Financial planners and mutual funds are advising clients to invest in stock markets with a long-term view. But, a report by one of the leading mutual fund registrars shows that there is no such thing as long-term.
According to the Churning Report, 12 per cent of all equity and balanced fund purchases brokered by the top 20 distributors during 2004-05 were encashed and redeemed within a month.
About 30 per cent were redeemed within three months and nearly 50 per cent within a year.
The top churners during the year were big banks apart from several institutional brokers and distributors.
Among the top 20 distributors on the basis of sales, the top churner has been IDBI Capital Market services, which collected Rs 376 crore (Rs 3.76 billion) during the financial year while clocking redemptions worth Rs 357 crore (Rs 3.57 billion).
Two distributors -- IDBI Capital Markets and ABN Amro bank NV -- saw over 20 per cent of their allocations (fresh purchases and switches) redeemed within 30 days of entry into the fund scheme.
Similarly, six distributors -- IDBI Capital market Services, ABN Amro Bank, Standard Chartered Bank, SBI Capital Markets, NJ India Invest and IDBI Bank -- churned their total equity allocations over 35 per cent within three months from the date of entry.
Nearly half of the top 20 distributors churned their allocations over 50 per cent within one year.
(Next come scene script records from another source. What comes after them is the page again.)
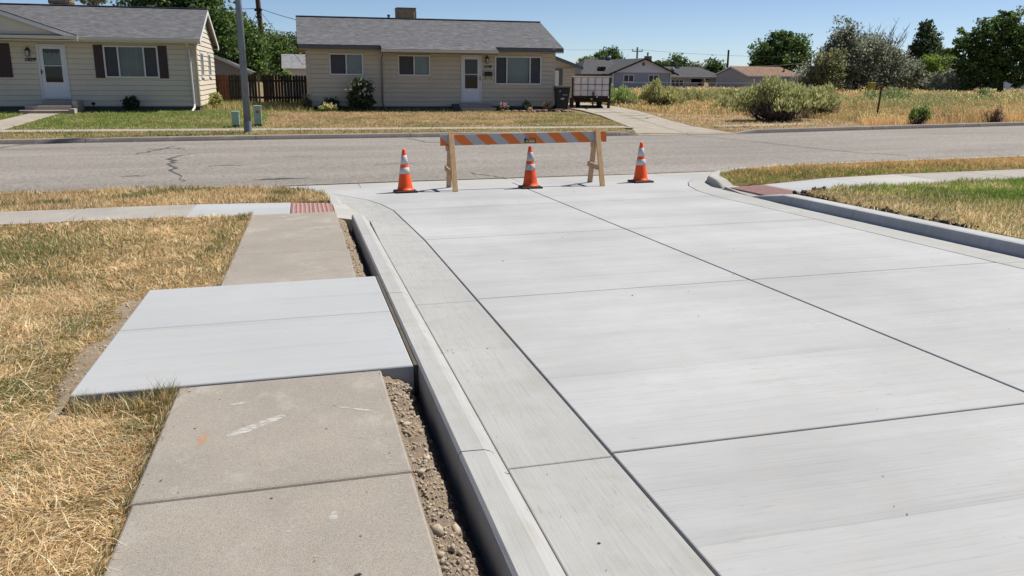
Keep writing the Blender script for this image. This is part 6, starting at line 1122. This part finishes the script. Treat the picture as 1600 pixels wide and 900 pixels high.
for i, (x, y, w, h, lb) in enumerate([(16.9, 47.8, 1.6, 1.1, 'low olive brush just beyond the trailer brush'), (22.4, 47.5, 1.9, 1.05, 'olive brush touching right side of round olive brush'), (23.6, 50.0, 2.2, 1.15, 'grey olive brush second right of round olive brush'), (25.6, 50.5, 2.0, 1.0, 'yellowish brush in the middle of the brush row'), (28.2, 52.5, 2.4, 1.1, 'olive brush below the carport opening'), (26.3, 47.0, 2.0, 1.15, 'green brush touching left side of biggest brush'), (29.6, 51.0, 2.4, 1.3, 'brush behind the left shoulder of the biggest brush'), (19.6, 50.0, 2.0, 1.0, 'brush behind the round olive brush'), (24.6, 37.0, 1.6, .95, 'pale green weed clump right of the medium brush'), (31.5, 41.5, 2.4, .9, 'grey green weeds behind the rusty post'), (40.5, 44.0, 3.0, .95, 'broad grey green weeds beyond the bright green bush'), (43.5, 47.0, 2.6, .9, 'grey green weeds left of the small dark bush')]):
    sage(lb, x, y, w, w*.8, h, 1500, 140+i, .15, [(.30, .36, .16), (.38, .42, .20), (.25, .30, .13)] if i in (5, 8, 9, 10, 11) else [(.44, .45, .20), (.37, .39, .165), (.52, .50, .25)], dark=.15, group='low brush and weeds across the lot', lumps=6, name='brush')
sage('leafy bright green bush growing at the far curb', 22.95, 27.62, .95, .6, .82, 1500, 60, .10, [(.22, .32, .08), (.30, .38, .12), (.17, .25, .06)], dark=.1, group=None, lumps=6, name='green_bush')
sage('brown dried tumbleweed against the far curb', 26.6, 27.75, .9, .6, .68, 900, 61, .10, [(.40, .27, .19), (.32, .21, .15), (.46, .33, .23)], dark=.8, group=None, lumps=5, name='tumbleweed')
sage('flattened grey dead weed left of the tumbleweed', 25.2, 28.9, 1.0, .7, .3, 500, 62, .10, [(.24, .2, .17), (.3, .26, .22)], dark=.5, group=None, lumps=4, name='dead_weed')
# house-side plants
def plant(name, lab, x, y, w, h, n, pal, seed, size=.10, cat='plant', flowers=None, group=None, aspect=.6, z=None):
    z = float(lot_z(x, y)) if z is None else z; t = thing(name, lab, cat, (x, y, z), group); b = MB(); q = random.Random(seed)
    for k in range(7): e = Vector((x+q.uniform(-.4, .4)*w, y+q.uniform(-.3, .3)*w, z+h*q.uniform(.6, .95))); b.tube([(x+q.uniform(-.1, .1)*w, y, z-.03), tuple(Vector((x, y, z)).lerp(e, .5)), e], [.014, .011, .005], 5)
    b.build('stem', BARK, t); crown_mesh('foliage', t, [(x, y, z+h*.5, w*.42, w*.38, h*.42), (x-w*.2, y, z+h*.35, w*.3, w*.3, h*.3), (x+w*.2, y, z+h*.4, w*.3, w*.3, h*.35)], n, size, pal, seed, aspect=aspect, nclump=30)
    if flowers: crown_mesh('flowers', t, [(x, y-.05, z+h*.6, w*.45, w*.4, h*.4)], flowers[0], size*.8, flowers[1], seed+1, aspect=.9, nclump=14)['kind'] = 'stuff'
    return t
ROSE = [(.045, .07, .03), (.06, .09, .035), (.035, .05, .025)]
plant('rose_bush', 'big dark rose bush between the middle house left windows', 2.68, 37.75, 1.15, 1.5, 1900, ROSE, 70, .11, 'bush', (5, [(.45, .43, .36)]))
plant('dark_bush', 'small dark bush against the left house wall', -6.4, 36.05, .58, .68, 520, [(.03, .045, .025), (.045, .06, .03)], 71, .10, 'bush')
plant('flower_clump', 'pale yellow green flowering clump left of the rose bush', 1.2, 37.55, .9, .38, 700, [(.30, .34, .10), (.22, .28, .08), (.42, .40, .2)], 72, .08, 'plant', (70, [(.6, .55, .3), (.5, .35, .25)])); plant('dark_plant', 'dark leafy plant behind the pale flowering clump', 1.35, 38.05, .9, .62, 500, ROSE, 73, .10)
plant('weeds', 'yellow green weeds at the left house rear corner', -3.45, 38.4, .55, .75, 420, [(.28, .28, .09), (.2, .22, .07), (.36, .33, .12)], 74, .09, z=.15)
plant('dry_weeds', 'dry tangled weeds at the left foundation corner of middle house', .25, 38.2, .6, .75, 260, [(.15, .12, .07), (.10, .11, .05)], 75, .09)
plant('pink_flowers', 'pink flowers right of the middle house steps', 9.05, 37.6, .45, .42, 260, [(.10, .13, .06), (.16, .18, .09)], 76, .08, 'plant', (22, [(.30, .10, .14), (.34, .22, .24)])); plant('spiky_plant', 'grey green spiky plant under the wide window', 10.15, 37.7, .48, .52, 240, [(.13, .15, .09), (.09, .12, .06)], 77, .12, aspect=.25)
plant('dried_plant', 'dried tan plant at the right of the flower bed', 11.1, 37.6, .4, .45, 260, [(.42, .27, .16), (.5, .36, .22), (.3, .2, .12)], 78, .08); plant('dried_plant', 'small dried plant in front of the spiky plant', 10.2, 37.35, .22, .2, 90, [(.5, .36, .24), (.42, .28, .18)], 79, .06)
gl = thing('garden_light', 'little black garden light left of the dark bush', 'garden light', (-7.75, 36.0, .15)); b = MB(); b.tube([(-7.75, 36.0, .1), (-7.75, 36.0, .42)], .012, 6); b.build('stake', M['lamp'], gl); b = MB(); b.lathe([(.05, .40), (.06, .43), (.10, .45), (.02, .52)], 10, (-7.75, 36.0, 0)); b.build('shade', M['lamp'], gl)

# crumbs, flakes and leaf bits lying on the new concrete
n = 130; x = RNG.uniform(.85, 6.4, n); y = RNG.uniform(1.6, 14.8, n); s = np.abs(RNG.normal(.0025, .003, n))+.0018; k = RNG.random(n) < .3; x[k] = .83+np.abs(RNG.normal(0, .12, k.sum())); co = leaf_cards(to_world(x, y, .004+0*x), s*2.2, RNG.normal(size=(n, 3))*np.array([1, 1, .15]), .5, RNG)
tag(cards_obj('debris_flakes', co, palette([(.10, .08, .06), (.2, .15, .1), (.05, .045, .04)], n, RNG), M['blade']), 'tiny crumbs and leaf flakes on the new concrete', 'debris', kind='stuff')
n = 200; x = RNG.uniform(-.7, .36, n); y = np.concatenate([RNG.uniform(1.6, 4.5, 120), RNG.uniform(7.2, 11.3, 80)]); kk = RNG.random(n) < .7; x[kk] = -.72+np.abs(RNG.normal(0, .10, kk.sum())); s = np.abs(RNG.normal(.002, .003, n))+.0015; co = leaf_cards(to_world(x, y, .1255+0*x), s*2.4, RNG.normal(size=(n, 3))*np.array([1, 1, .12]), .3, RNG)
tag(cards_obj('straw_bits', co, palette([(.45, .32, .16), (.2, .15, .1), (.5, .45, .38), (.12, .09, .06)], n, RNG), M['blade']), 'straw bits and crumbs on the old slabs', 'debris', kind='stuff')
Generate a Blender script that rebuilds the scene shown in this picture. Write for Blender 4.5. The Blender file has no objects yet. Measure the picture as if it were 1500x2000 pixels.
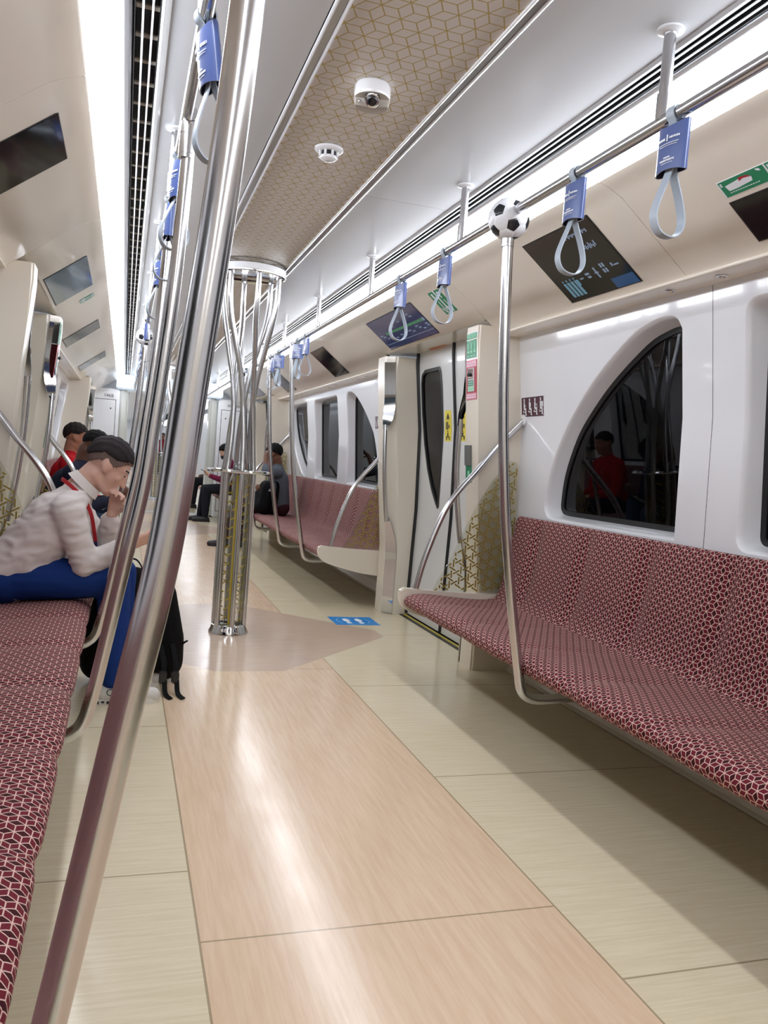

For the record, banks have emerged as the largest distributors of mutual funds in the country. Nearly, 60-70 per cent of retail collections come from banks. Of this, foreign banks contribute a significant portion.
The huge churn in mutual funds has been a consequence of a plethora of new fund launches. Distributors normally get double the amount as commissions on sale of new fund offerings.
While commission for new fund offerings are about 4 per cent, the same on existing funds is only around 2 per cent. Due to the differential commissions, distributors prompt clients to switch funds more often than required. This often results in sub-optimal returns for investors.
Meanwhile, the Securities and Exchange Board of India is miffed with the widespread mis-selling in mutual funds.
The regulator has directed the Association of Mutual Funds of India to come out with an alternative expense structure for new fund offering that will ensure that distributors do not unfairly oversell new fund offerings to clients, hurting investors in the process.
'We have asked AMFI to suggest an optimal fee/commission structure for new fund offerings, failing which, we will prescribe an alternative to curb churning.' While some amount of churning is fine from the perspective of profit booking, the alarming rate of churning, especially, in equity funds is disturbing, said a top Sebi official.
Separately, there is also a need to look at the kind of forms/agreements investors signs up with their advisors to see whether such fund switching decision are done with the due knowledge and permission of the clients.